DIRECTIONS FOR THIS TASK => Retype only what runs from the beginning of the data through the line with "scene.camera = co"; please omit the pictures and keep every line exact.

SOURCE DATA =>
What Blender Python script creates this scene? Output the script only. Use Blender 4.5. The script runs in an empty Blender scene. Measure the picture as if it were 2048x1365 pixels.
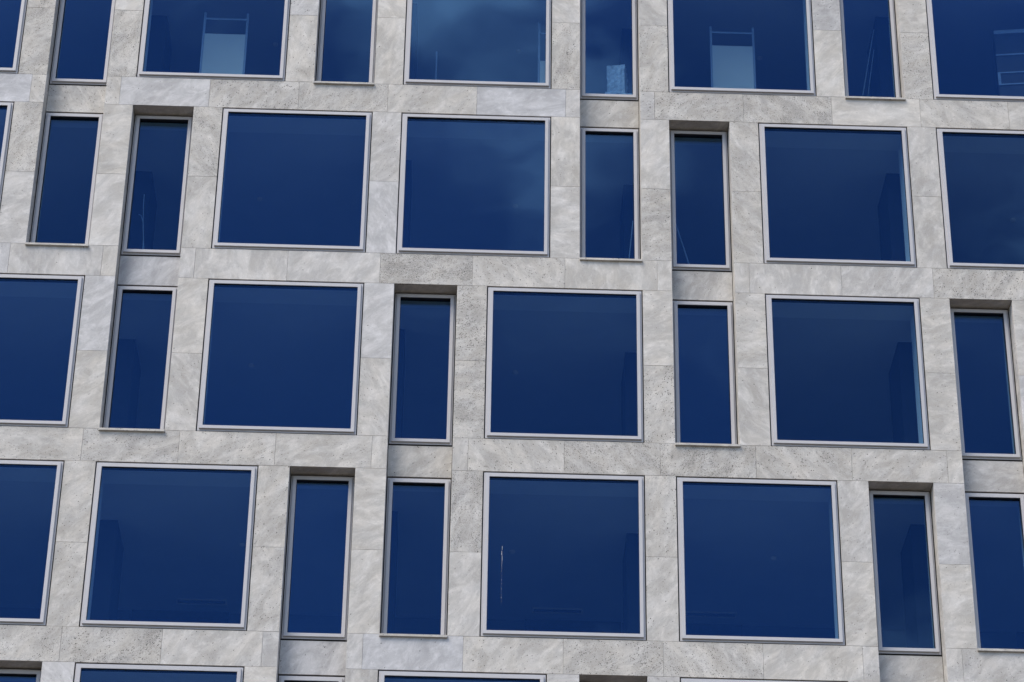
import bpy, bmesh, math, random
from mathutils import Vector, Matrix, Euler
R = math.radians
random.seed(7)
scene = bpy.context.scene
C = scene.collection

# ------------------------------------------------------------------ camera
Z0 = 23.534                                   # height of the third row's window line above the street
PITCH, YAW, ROLL = 0.53939, 0.02065, 0.01610
f = Vector((math.sin(YAW)*math.cos(PITCH), math.cos(YAW)*math.cos(PITCH), math.sin(PITCH)))
r = f.cross(Vector((0, 0, 1))).normalized(); u = r.cross(f)
r2 = math.cos(ROLL)*r + math.sin(ROLL)*u; u2 = -math.sin(ROLL)*r + math.cos(ROLL)*u
cam = bpy.data.cameras.new('camera')
cam.sensor_width = 36; cam.sensor_fit = 'HORIZONTAL'; cam.lens = 5472.6/2048*36
cam.clip_end = 3000; cam.clip_start = 0.1
co = bpy.data.objects.new('camera', cam); C.objects.link(co)
M4 = Matrix((r2, u2, -f)).transposed().to_4x4()
M4.translation = Vector((0, -39.808, Z0 - 21.934))
co.matrix_world = M4
scene.camera = co

# ------------------------------------------------------------------ sky, sun, exposure
SUN_AZ, SUN_EL = 230, 54                      # clockwise from +Y; high, in front of the facade and to its left
w = bpy.data.worlds.new('World'); scene.world = w; w.use_nodes = True
nt = w.node_tree; nt.nodes.clear()
def N(t, ty, **kw):
    n = t.nodes.new(ty)
    for k, v in kw.items():
        if k in ('inputs',):
            for a, b in v.items(): n.inputs[a].default_value = b
        else: setattr(n, k, v)
    return n
def L(t, a, ao, b, bi): t.links.new(a.outputs[ao], b.inputs[bi])
out = N(nt, 'ShaderNodeOutputWorld'); bg = N(nt, 'ShaderNodeBackground'); bg.inputs[1].default_value = 0.075
sky = N(nt, 'ShaderNodeTexSky', sky_type='NISHITA', sun_disc=False, sun_elevation=R(SUN_EL), sun_rotation=R(SUN_AZ),
        altitude=200, air_density=1.0, dust_density=0.5, ozone_density=6.0)
tc = N(nt, 'ShaderNodeTexCoord')
mp = N(nt, 'ShaderNodeMapping'); mp.inputs['Location'].default_value = (13.389, 19.138, 17.925); mp.inputs['Scale'].default_value = (1, 1, 1.7)
cn = N(nt, 'ShaderNodeTexNoise', inputs={'Scale': 5.5, 'Detail': 6.0, 'Roughness': 0.5, 'Distortion': 0.3})
cr = N(nt, 'ShaderNodeMapRange', interpolation_type='SMOOTHSTEP', inputs={'From Min': 0.52, 'From Max': 0.78, 'To Min': 0.0, 'To Max': 1.0})
cb = N(nt, 'ShaderNodeMapRange', inputs={'From Min': 0.45, 'From Max': 0.8, 'To Min': 19.0, 'To Max': 16.0})
mx = N(nt, 'ShaderNodeMix', data_type='RGBA')
L(nt, tc, 'Generated', mp, 0); L(nt, mp, 0, cn, 'Vector'); L(nt, cn, 0, cr, 0); L(nt, cn, 0, cb, 0)
cc = N(nt, 'ShaderNodeCombineColor'); 
for k, kk in enumerate((1.14, 1.0, 0.86)):
    cm_ = N(nt, 'ShaderNodeMath', operation='MULTIPLY'); cm_.inputs[1].default_value = kk; L(nt, cb, 0, cm_, 0); L(nt, cm_, 0, cc, k)
L(nt, cr, 0, mx, 'Factor'); L(nt, sky, 0, mx, 6); L(nt, cc, 0, mx, 7); L(nt, mx, 2, bg, 0); L(nt, bg, 0, out, 0)

sl = bpy.data.lights.new('sun', 'SUN'); sl.energy = 1.5; sl.angle = R(38); sl.color = (1.0, 0.90, 0.775)
so = bpy.data.objects.new('sun', sl); C.objects.link(so)
sd = Vector((math.sin(R(SUN_AZ))*math.cos(R(SUN_EL)), math.cos(R(SUN_AZ))*math.cos(R(SUN_EL)), math.sin(R(SUN_EL))))
so.rotation_euler = sd.to_track_quat('Z', 'Y').to_euler(); so.location = (-30, -60, 80)

vs = scene.view_settings
vs.view_transform = 'Standard'; vs.look = 'None'; vs.exposure = 1.64; vs.gamma = 1.0; vs.use_curve_mapping = False
scene.render.engine = 'CYCLES'
scene.cycles.use_denoising = True
scene.cycles.max_bounces = 8; scene.cycles.transparent_max_bounces = 12
scene.cycles.sample_clamp_indirect = 4.0

# ------------------------------------------------------------------ materials
def new_mat(name):
    m = bpy.data.materials.new(name); m.use_nodes = True
    t = m.node_tree; t.nodes.clear()
    return m, t
def principled(t, **kw):
    o = N(t, 'ShaderNodeOutputMaterial'); b = N(t, 'ShaderNodeBsdfPrincipled'); L(t, b, 0, o, 0)
    for k, v in kw.items(): b.inputs[k].default_value = v
    return b
def math_n(t, op, a, b=None, clamp=False):
    n = N(t, 'ShaderNodeMath', operation=op, use_clamp=clamp)
    for k, x in enumerate((a, b)):
        if x is None: continue
        if isinstance(x, (int, float)): n.inputs[k].default_value = x
        else: t.links.new(x, n.inputs[k])
    return n.outputs[0]
def simple(name, col, rough=0.5, var=0.06, scale=8.0, bump=0.0, metallic=0.0, spec=0.5):
    m, t = new_mat(name); b = principled(t, Roughness=rough, Metallic=metallic); b.inputs['Specular IOR Level'].default_value = spec
    tcn = N(t, 'ShaderNodeTexCoord'); no = N(t, 'ShaderNodeTexNoise', inputs={'Scale': scale, 'Detail': 5.0, 'Roughness': 0.6})
    oi = N(t, 'ShaderNodeObjectInfo')
    vm = N(t, 'ShaderNodeVectorMath', operation='ADD'); L(t, tcn, 'Object', vm, 0); L(t, oi, 'Location', vm, 1); L(t, vm, 0, no, 'Vector')
    mr = N(t, 'ShaderNodeMapRange', inputs={'From Min': 0.3, 'From Max': 0.7, 'To Min': 1-var, 'To Max': 1+var}); L(t, no, 0, mr, 0)
    rr = N(t, 'ShaderNodeMapRange', inputs={'To Min': 1-var*0.6, 'To Max': 1+var*0.6}); L(t, oi, 'Random', rr, 0)
    v = N(t, 'ShaderNodeVectorMath', operation='SCALE'); v.inputs[0].default_value = col[:3]
    t.links.new(math_n(t, 'MULTIPLY', mr.outputs[0], rr.outputs[0]), v.inputs['Scale'])
    L(t, v, 0, b, 'Base Color')
    if bump:
        bp = N(t, 'ShaderNodeBump', inputs={'Strength': bump, 'Distance': 0.01}); L(t, no, 0, bp, 'Height'); L(t, bp, 0, b, 'Normal')
    return m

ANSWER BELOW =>
What Blender Python script creates this scene? Output the script only. Use Blender 4.5. The script runs in an empty Blender scene. Measure the picture as if it were 2048x1365 pixels.
import bpy, bmesh, math, random
from mathutils import Vector, Matrix, Euler
R = math.radians
random.seed(7)
scene = bpy.context.scene
C = scene.collection

# ------------------------------------------------------------------ camera
Z0 = 23.534                                   # height of the third row's window line above the street
PITCH, YAW, ROLL = 0.53939, 0.02065, 0.01610
f = Vector((math.sin(YAW)*math.cos(PITCH), math.cos(YAW)*math.cos(PITCH), math.sin(PITCH)))
r = f.cross(Vector((0, 0, 1))).normalized(); u = r.cross(f)
r2 = math.cos(ROLL)*r + math.sin(ROLL)*u; u2 = -math.sin(ROLL)*r + math.cos(ROLL)*u
cam = bpy.data.cameras.new('camera')
cam.sensor_width = 36; cam.sensor_fit = 'HORIZONTAL'; cam.lens = 5472.6/2048*36
cam.clip_end = 3000; cam.clip_start = 0.1
co = bpy.data.objects.new('camera', cam); C.objects.link(co)
M4 = Matrix((r2, u2, -f)).transposed().to_4x4()
M4.translation = Vector((0, -39.808, Z0 - 21.934))
co.matrix_world = M4
scene.camera = co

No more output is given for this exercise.